Tenho sentindo a imensa necessidade de escrever sobre o meu vazio – novamente. Na verdade, esse tema sempre aparece na minha vida com outras máscaras. Fico pensando obsessivamente sobre algum assunto e quando dou por mim, é sobre o vazio que preciso falar. Os assuntos são meras notas, disfarces pra tentar encobrir aquilo que nunca pode ser coberto. Ele vive em mim, ele está em mim, ele não passa. Não morre, não dorme, não desperta. Esteve aqui desde sempre comigo. É meu eterno companheiro, desolador. O que faço com esse maldito companheiro?

Bem verdade que tento encarná-lo na pele de homens com quem saio e fico achando que a culpa para esse sentimento esquisito que mora aqui são sempre eles. É o fulano que não me ligou, que não me procurou, que não me mandou mensagem. É o fulano que não compreende o que sinto, minhas inseguranças, meus medos. É o fulano que não respondeu como eu imaginava, que não veio de cavalo branco com roupagem de príncipe encantado. Pobre fulano… Sempre culpado, não passa de mero figurante nesse filme.

E hoje não foi diferente. Cheguei em casa depois de um longo dia de trabalho e no caminho já me dei conta de uma inquietude perversa. Algo me incomodava, parecia vivo dentro de mim. Aí penso em quem? No fulano, claro! Foi ele que não me ligou, que não me procurou ou não falou a frase correta que eu esperava ouvir. Só pode ser por conta dele, quem mais? O que mais? O resto de minha vida está caminhando regularmente bem. No trabalho tudo ok, mundo financeiro organizado (na medida do possível), não devo nada a ninguém nem esqueci de ligar ou de comparecer a compromisso nenhum. Só pode ser o fulano!

Claro que esse fulano complica um pouco a minha vida. Estamos num começo e eles nunca são seguros. Nunca tem nada certo ou declarado, a insegurança reina em minha vida agora e sempre. Não me prometeu nada, não se comprometeu. Mas deveria? Saímos não tem nem um mês, o que esperar desse fulano? Se ele já quisesse me dar flores e uma aliança eu sairia correndo, bem me conheço… Só que se ele não liga quando espero, me desfaço em pensamentos terríveis sobre como ele no fundo só está me usando, como me acha gorda, me odeia ou só me quer como passatempo.

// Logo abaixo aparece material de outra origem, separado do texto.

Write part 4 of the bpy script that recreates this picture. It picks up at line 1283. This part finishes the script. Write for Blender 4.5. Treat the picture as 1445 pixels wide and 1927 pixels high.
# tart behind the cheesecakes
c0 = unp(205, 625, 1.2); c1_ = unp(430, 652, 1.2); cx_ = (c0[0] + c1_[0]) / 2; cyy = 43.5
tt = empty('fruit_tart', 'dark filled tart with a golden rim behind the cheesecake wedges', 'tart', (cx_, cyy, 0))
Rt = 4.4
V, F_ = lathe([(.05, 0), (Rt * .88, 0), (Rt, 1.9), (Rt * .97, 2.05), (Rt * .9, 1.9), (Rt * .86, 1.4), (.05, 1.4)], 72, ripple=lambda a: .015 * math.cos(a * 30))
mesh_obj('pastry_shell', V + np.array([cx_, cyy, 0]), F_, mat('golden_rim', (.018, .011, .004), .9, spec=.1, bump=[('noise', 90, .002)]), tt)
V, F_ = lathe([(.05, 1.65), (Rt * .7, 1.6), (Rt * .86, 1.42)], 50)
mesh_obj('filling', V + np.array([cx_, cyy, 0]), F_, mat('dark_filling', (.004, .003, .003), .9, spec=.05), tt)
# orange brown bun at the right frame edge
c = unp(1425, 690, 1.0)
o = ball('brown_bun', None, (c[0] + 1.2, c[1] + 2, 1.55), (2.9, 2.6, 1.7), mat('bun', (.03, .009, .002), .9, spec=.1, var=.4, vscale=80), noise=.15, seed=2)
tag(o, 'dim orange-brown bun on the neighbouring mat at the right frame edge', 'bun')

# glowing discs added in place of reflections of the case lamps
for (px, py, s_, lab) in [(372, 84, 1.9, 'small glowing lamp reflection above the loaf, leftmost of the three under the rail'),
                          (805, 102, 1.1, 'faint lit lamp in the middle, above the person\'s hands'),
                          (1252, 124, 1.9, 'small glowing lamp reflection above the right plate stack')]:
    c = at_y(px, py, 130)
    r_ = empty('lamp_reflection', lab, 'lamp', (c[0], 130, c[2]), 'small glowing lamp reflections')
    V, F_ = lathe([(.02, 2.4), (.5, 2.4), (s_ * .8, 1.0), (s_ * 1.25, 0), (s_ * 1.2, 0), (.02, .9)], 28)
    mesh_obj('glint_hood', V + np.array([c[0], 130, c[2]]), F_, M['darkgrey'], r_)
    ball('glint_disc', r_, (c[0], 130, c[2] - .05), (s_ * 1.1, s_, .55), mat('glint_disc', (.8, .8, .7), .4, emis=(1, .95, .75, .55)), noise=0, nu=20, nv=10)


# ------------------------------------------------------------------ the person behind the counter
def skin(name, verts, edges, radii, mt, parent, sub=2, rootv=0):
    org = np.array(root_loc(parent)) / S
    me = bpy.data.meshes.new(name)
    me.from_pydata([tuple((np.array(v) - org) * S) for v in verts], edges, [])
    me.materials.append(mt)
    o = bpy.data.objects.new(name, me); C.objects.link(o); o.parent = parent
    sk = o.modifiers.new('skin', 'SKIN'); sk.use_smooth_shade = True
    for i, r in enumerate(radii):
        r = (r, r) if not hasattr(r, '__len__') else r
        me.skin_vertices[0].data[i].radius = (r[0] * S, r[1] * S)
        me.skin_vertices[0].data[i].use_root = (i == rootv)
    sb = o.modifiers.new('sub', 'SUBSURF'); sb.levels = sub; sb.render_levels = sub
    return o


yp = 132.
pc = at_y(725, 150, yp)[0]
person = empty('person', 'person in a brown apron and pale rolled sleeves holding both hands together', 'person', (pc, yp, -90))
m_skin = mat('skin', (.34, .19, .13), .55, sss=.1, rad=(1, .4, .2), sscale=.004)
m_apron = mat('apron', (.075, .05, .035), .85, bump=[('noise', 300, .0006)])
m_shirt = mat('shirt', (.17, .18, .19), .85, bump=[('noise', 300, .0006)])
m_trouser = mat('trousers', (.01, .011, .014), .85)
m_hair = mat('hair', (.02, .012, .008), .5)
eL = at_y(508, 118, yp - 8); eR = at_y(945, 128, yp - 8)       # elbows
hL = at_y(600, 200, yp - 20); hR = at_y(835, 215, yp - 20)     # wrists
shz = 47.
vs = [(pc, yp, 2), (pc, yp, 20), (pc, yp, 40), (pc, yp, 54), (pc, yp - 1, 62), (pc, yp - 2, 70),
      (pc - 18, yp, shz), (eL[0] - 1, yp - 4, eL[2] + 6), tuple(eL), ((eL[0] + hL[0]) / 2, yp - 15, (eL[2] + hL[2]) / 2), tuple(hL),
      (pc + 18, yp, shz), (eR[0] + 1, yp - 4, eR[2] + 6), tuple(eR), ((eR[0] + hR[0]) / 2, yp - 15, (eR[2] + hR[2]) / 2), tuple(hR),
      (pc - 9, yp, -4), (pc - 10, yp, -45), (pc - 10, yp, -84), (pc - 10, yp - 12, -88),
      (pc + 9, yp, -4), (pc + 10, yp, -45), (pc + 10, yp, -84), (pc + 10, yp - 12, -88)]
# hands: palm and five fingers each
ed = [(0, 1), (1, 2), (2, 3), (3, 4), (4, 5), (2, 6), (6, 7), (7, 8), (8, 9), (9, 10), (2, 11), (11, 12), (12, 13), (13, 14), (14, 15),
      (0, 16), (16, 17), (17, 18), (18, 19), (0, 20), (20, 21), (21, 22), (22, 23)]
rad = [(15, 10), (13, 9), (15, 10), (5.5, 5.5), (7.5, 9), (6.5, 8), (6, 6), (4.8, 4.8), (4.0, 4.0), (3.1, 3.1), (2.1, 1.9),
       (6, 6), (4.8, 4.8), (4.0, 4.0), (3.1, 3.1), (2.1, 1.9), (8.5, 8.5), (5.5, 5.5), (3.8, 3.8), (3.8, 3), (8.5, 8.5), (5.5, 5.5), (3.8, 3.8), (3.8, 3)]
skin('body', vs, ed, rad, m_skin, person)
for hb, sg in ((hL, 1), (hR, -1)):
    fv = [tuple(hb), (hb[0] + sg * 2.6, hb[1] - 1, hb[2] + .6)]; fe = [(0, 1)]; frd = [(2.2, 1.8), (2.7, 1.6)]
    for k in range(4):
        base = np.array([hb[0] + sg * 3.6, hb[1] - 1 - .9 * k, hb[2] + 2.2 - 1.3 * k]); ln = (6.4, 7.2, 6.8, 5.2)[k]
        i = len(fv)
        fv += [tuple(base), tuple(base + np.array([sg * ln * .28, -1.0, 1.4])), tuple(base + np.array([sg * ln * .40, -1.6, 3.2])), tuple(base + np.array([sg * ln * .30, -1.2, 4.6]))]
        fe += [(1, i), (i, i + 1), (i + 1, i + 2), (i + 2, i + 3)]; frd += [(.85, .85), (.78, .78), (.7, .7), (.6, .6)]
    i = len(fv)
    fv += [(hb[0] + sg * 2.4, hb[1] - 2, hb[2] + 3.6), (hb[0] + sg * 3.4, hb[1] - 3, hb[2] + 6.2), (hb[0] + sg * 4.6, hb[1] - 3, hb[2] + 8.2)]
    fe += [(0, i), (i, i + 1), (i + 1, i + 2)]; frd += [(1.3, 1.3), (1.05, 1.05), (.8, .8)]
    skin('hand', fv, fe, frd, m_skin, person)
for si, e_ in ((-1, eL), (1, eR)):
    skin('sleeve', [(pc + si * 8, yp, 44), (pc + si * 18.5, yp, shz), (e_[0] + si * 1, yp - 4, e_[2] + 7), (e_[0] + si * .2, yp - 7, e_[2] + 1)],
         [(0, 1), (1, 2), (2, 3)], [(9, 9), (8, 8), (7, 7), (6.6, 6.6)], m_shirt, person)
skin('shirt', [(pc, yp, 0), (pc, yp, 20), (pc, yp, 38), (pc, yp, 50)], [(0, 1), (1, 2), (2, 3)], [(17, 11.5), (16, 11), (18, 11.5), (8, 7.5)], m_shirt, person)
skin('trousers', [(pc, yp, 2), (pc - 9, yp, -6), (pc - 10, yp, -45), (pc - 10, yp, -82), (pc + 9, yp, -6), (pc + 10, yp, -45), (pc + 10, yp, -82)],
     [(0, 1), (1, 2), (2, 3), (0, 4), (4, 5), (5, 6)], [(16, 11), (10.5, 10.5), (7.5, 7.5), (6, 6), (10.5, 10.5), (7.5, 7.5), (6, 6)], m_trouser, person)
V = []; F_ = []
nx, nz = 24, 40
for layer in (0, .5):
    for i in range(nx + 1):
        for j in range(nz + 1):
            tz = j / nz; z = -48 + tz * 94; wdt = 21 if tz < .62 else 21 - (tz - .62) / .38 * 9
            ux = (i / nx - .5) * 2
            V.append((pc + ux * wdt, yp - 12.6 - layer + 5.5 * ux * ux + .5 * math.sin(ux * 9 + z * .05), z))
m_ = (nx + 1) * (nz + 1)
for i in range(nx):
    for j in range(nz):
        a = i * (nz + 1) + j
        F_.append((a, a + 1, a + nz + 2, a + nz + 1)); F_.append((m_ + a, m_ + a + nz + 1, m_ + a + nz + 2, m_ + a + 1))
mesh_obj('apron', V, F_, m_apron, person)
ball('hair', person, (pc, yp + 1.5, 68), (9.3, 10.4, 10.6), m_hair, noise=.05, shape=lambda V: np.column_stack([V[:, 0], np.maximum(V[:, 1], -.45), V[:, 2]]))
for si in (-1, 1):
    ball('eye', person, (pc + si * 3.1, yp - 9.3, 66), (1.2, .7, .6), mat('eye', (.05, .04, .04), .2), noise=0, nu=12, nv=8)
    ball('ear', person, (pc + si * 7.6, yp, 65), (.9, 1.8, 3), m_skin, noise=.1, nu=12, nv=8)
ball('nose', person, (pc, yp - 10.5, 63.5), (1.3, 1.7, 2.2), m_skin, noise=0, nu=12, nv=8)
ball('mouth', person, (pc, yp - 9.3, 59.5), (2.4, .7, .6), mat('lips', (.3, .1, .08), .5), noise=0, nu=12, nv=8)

Sim, eu sou cruel comigo, a pior!

E enquanto estou xingando mentalmente o fulano por todas as desavenças que tive com ele dentro apenas da minha cabeça, me pego trocando o nome dele por diversos nomes de antigos fulanos que passaram por mim. “Aquele maldito sicrano, ops, maldito beltrano, não, siclano!… Ai meu deus!”. E o nome dele não sai. Começo a rir no banho e finalmente percebo que quem eu xingo, quem amaldiçoo e com quem me ressinto não é o fulano ou variações, mas meu próprio vazio, que homem nenhum pode preencher (nem mulher, diga-se de passagem). É um vazio próprio, aquele que sempre me lembra que o mundo se move, gira, não para. Que eu me movimento e estou viva. Que preciso desse furo no meio justamente pra me manter viva. Que sem ele eu morro. E com ele, morro um pouquinho também. É ele quem me permite viver e ao mesmo tempo me mata um pedaço a cada minuto.